[lbo-talk] hucksterism, the quick score, etc.

JOANNA A. 123hop at comcast.net
Thu Jul 17 09:28:30 PDT 2014

I don't know about myths. I think the bearded one was right: either we become conscious historical subjects or we are fucked.


----- Original Message ----- I don't mean to dismiss the need for a vision, just thinking about how that particular vision has degraded. Am I right that among OWS's problems was that it didn't have a viable myth to enact? When people talk about something not having "traction," might they be talking (perhaps unconsciously) about the lack of a myth? I have in mind a principle that gives momentum to collective activity, one that can carry it past missteps and tactical errors.

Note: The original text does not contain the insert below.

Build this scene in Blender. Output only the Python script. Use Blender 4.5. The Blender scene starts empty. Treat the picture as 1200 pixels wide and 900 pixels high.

Maybe there are elements within the individual v. the system myth that can be given more emphasis so that it promotes collective action (the town rallies around George Bailey in his hour of need; etc.).

On Wed, Jul 16, 2014 at 12:40 PM, JOANNA A. <123hop at comcast.net> wrote:

> There's no other vision than that of the individual against the system.
> J
> ----- Original Message -----
> Nice post. Aren't the luck trope and the loophole trope related on some
> level? The post-Reformation/capitalist individual has both the "pluck and
> luck" (to quote an Alger title), i.e., the luck to find an "opportunity"
> (such as a loophole) and the pluck exploit it.
> This is mythic thinking, in which the system exists only to be overcome or
> evaded by the hero. And that it is mythic thinking I think goes a long way
> to explaining its grip.
> But the traditional hero was an atypical person, so if now everyone is to
> be his/her own hero, the heroic feats have to undergo some devolution:
> Odysseus' trickster-style evasion of the cyclops becomes finding a
> loophole.
> On Wed, Jul 16, 2014 at 8:09 AM, Andy <andy274 at gmail.com> wrote:
> > http://blogs.swarthmore.edu/burke/blog/2014/07/15/king-of-pain/
> >
> >
> > As Jackson Lears and many other scholars and observers have noted, many
> > Americans throughout the cultural history of the United States have
> > accepted that the circumstances of life are inevitably determined by
> luck,
> > that economic life is a matter of good or ill fortune. Which some have
> > suggested explains the current popular aversion to increased taxation on
> > the rich: even the poor think they have a chance of being rich someday,
> and
> > want to keep all the imaginary money they might get.
> >
> > I think there’s a less-told but equally important trope in the American
> > imaginary: the loophole. The finding of the trick, the turning of the
> fine
> > print back on the lawyer who wrote the contract. The victimless crime of
> > cheating the government or the big company out of something it mindlessly
> > and wastefully demanded of the little man. The free money, the thing that
> > your friend fixed up for you. Topsy-turvy, the quick score that makes the
> > smart and the sly rich without distress to anything. The
> > beads-for-Manhattan.
> >
> > It’s that last I’m thinking about when I think about King Jeremiah Heaton
> > <
> >
> http://www.washingtonpost.com/local/va-man-plants-flag-claims-african-country-calling-it-kingdom-of-north-sudan/2014/07/12/abfbcef2-09fc-11e4-8a6a-19355c7e870a_story.html
> > >,
> > who became Internet-famous for a few days when he travelled to southern
> > Egypt to plant a homemade flag on a small area of land that he believed
> was
> > unclaimed by any existing sovereign state and therefore his for the
> taking.
> > All for the sake of his 7-year old daughter, who wanted to be a princess.
> >
> > There’s a lot to say about the story, most of it properly accompanied by
> > much rolling of the eyes. But I do think Heaton is a canary in the coal
> > mine of sorts, a window into a psychic cauldron seething inside the
> > consciousness of a fading empire. Heaton himself invoked history in the
> > coverage: what he did, others had done, he acknowledged, but they did it
> > out of greed or hatred. He did it for love, he says, love of his
> daughter.
> > But if ever first time tragedy, second time farce applied, this is it.
> >
> > [...]
> >
> >
> >
> > --
> > Andy
> > "It's a testament to ketchup that there can be no confusion."